If someone were to ask me, “Wait…
who’s George Washington?” then sure, I’d be tempted to widen my eyes in shock,
turn my mouth into a gaping hole of “what-the-fuck”, and spout a familiar accusatory
we’ve all used… but anymore, I hope to never act on that temptation.
Haven’t you ever been at a party
and the acquaintances you’re trying to ingratiate yourself with reference the
latest hip new movie to hit cinemas, say, Sweaty
Brooding Badass III: Full-Throttle Fury and Very Expensive Pyrotechnics. For
whatever reason, you’re just out of the loop on this one and you’re not sure
what they mean. You ask perfectly honestly, “Huh? Sweaty Brooding Badass III? What’s that?” Now, you know it’s a
movie, but that wasn’t your question. Nonetheless, your fellow partiers
instantly recreate the expression I explained above, and bellow, “WHAT? You
DON’T know what Sweaty Brooding Badass
III is?” or something similar like, “WHAT? You’ve NEVER heard of SBB III?” You’ll also get this reaction
if you haven’t heard of Patrick McStudnose, the star of SBB III, or his sultry, D-cup, 18”-waist co-star, Ashley Sexington.
People gawk and are instantly the judge, jury, and executioners of your social
fate in that one moment of natural ignorance.
I understand it’s just a
conversational quirk nothing more beyond a reaction of surprise to someone
being unaware of what seems so well known. I’m more interested in the reason
people do this and I don’t find “wuh, I dunno, it’s just what people say,” a
satisfying answer. I think that, however you try to color it, this is a
mannerism rooted in arrogance.
Before you get out your “now see
here”s in defense of your own usage of the phrase, I am not saying you’re
Gaston from Beauty and the Beast, but
there is an inherently condescending tone to the phrase itself.
It is especially so when someone does this seriously, even if
they have a grain of humor to it. I have seen people react with genuine bewilderment
when someone admits to not knowing about a certain movie, book, band,
celebrity, or even commercial. It was in high school when I first experienced
it: during a group conversation in Spanish class, Adam Sandler came up, for
whatever reason. At the time, I didn’t know who that was. I made the mistake of
asking who is Adam Sandler and phrases akin to this article’s title were thrown
at me by a few people. (Today though, I know who he is and automatically
associate the name with forgettable comedic mediocrity.)

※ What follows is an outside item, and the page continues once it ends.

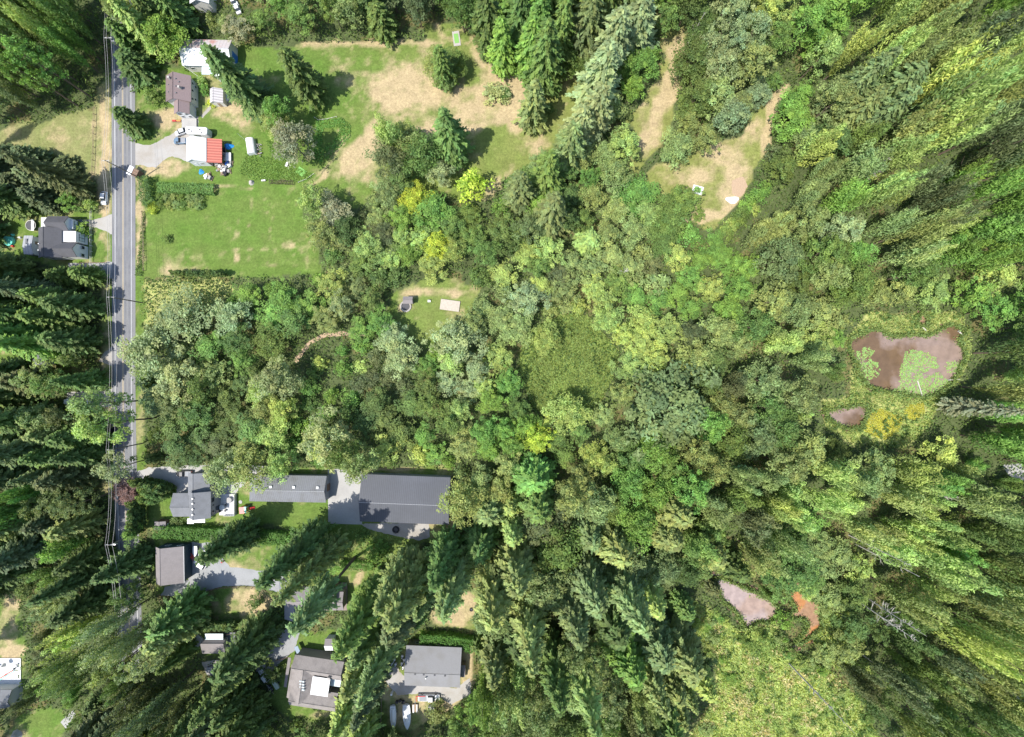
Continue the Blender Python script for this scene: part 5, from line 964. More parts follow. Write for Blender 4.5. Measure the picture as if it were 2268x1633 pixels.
# long white barn, north-west
t, lx, ly = B('barn', 'long white metal-roofed barn with a rusty far slope under the top trees', 'barn', (404, 88, 513, 146), 3.6, -1)
ro, dm = gable_parts(t, lx, ly, 3.6, 1.6, 'x', 'white_metal', 'cream', roofm2='rust_metal', ridge=0.53)
slabp(t, 'lean_to_roof', -lx / 2 + 6.2, -lx / 2 + 10.0, -ly / 2 - 2.6, -ly / 2 + 0.3, 3.2, 0.08, 'polycarb')
slabp(t, 'lean_to_roof', -lx / 2 + 10.1, -lx / 2 + 15.2, -ly / 2 - 3.0, -ly / 2 + 0.3, 3.1, 0.1, 'white')
slabp(t, 'lean_to_wall', -lx / 2 + 10.3, -lx / 2 + 15.0, -ly / 2 - 2.9, -ly / 2 - 0.1, 3.0, 2.95, 'cream')
MB().tube([(-lx / 2 + .2, -ly / 2, 3.4), (-lx / 2 + 4.4, -ly / 2 - 2.4, 0.4)], .06, 5).build('brace', M['white'], t)
door(t, 'E', 0, 3.0, 2.8, dm, 'blue'); window(t, 'S', -6, 1.2, 1.4, 1.0, dm)
# brown-roofed white house
t, lx, ly = B('house', 'white house with brown roof and front gable, flowers by its porch', 'house', (367, 168, 423, 226), 3.7)
ro, dm = gable_parts(t, lx, ly, 3.7, 1.9, 'y', 'brown_roof', 'cream', roofm2='pink_roof', ridge=0.46)
gx_ = 0.9
gable_parts(t, 5.2, 5.2, 3.4, 1.4, 'y', 'pink_roof', 'white', ox=gx_, oy=-ly / 2 - 1.2, ridge=0.48)
for u, z in ((-2.6, 2.1), (0.2, 2.1), (2.6, 2.1), (-2.0, 0.8), (2.2, 0.8)): window(t, 'E', u, z, .8, .9, dm)
f_ = thing('tmp', None, None); bpy.data.objects.remove(f_)
g = MB()
for u, z in ((-1.1, 2.3), (1.0, 2.3), (-1.2, .9), (1.2, .9)):
    yy = -ly / 2 - 1.2 - 2.2 - .04; w_ = MB(); w_.box(gx_ + u - .5, gx_ + u + .5, yy - .03, yy + .03, z, z + .9); w_ = w_.build('window', M['white'], t); MB().box(gx_ + u - .42, gx_ + u + .42, yy - .045, yy - .032, z + .08, z + .82).build('pane', M['glass'], w_)
slabp(t, 'porch', gx_ - 2.4, gx_ + 2.6, -ly / 2 - 6.6, -ly / 2 - 3.5, .45, .43, 'concrete')
av = (lx, ly, 3.7, 1.9, 'y', .46)
vents(t, [(-2.6, 3.2), (-2.6, 0.8), (-2.6, -1.6), (0.4, 2.2), (0.4, -.2), (.5, -2.4), (1.2, 1.4)], av, 'grey_roof', .3, .25); vents(t, [(1.6, -.6), (-1.6, 2.4)], av, 'stone', .7, 1.0, 'chimney')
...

I’ve noticed this happens mostly in
a social context and on topics of pop culture. After all, “how could you NOT
have heard of Mean Girls?!?” Why are we
made to think that, with pop culture, we MUST be IN THE KNOW about certain
things or else you are an uninformed and unsavvy person? The idea is ridiculous
that my set of interests ought to be the basic cultural encyclopedia that
everyone else should be attuned to.
Look at it this way: what is the
purpose of the phrase? Why do you say it and why with that particular
inflection? At its heart, the sentence is designed to express disappointment
with a person’s subject-specific knowledge not being on par with yours. In a
way, you feel they have invalidated themselves to you by not knowing who Neil
Patrick Harris is. It can even go so far as the George Washington example;
then, you’re just wondering if that person was raised under a rock hidden
inside an isolated closet at Guantanamo Bay.
But there is really no polite or
well-meaning way to dish out this phrase, except perhaps ironically. Used in
its typical form, it comes from a place of assumed superiority, albeit only as
far as knowing about something the other person doesn’t. “Oh, you can’t keep up
with us when the topic turns to the lineups of the band Yes? I won’t take a
second to educate you, I’ll mock you for your lack of knowledge!” Beneath the
scolding lies a false superiority that shouldn’t happen in any conversation in
which the participants are thinking about their meanings and intentions.
Throwing that moment of belittlement at someone is needless and implies a desire
to impress rather than educate. Ignorance is unattractive, certainly, but scorn
is an unnecessary reaction when namedropping doesn’t ring a bell.
I’ve found that when someone does
not catch a reference I make, no matter how obvious it may seem to me, I will
enlighten them with calm brevity. There is that reflex to want to put someone
in their place for being unaware of the rules of Fight Club (and damn, I just
broke the first two…) but holding doors open in a conversation rather than
slamming them shut with laughter is more constructive overall. That way,
everybody’s happier, which is what John Lennon would have wanted, right?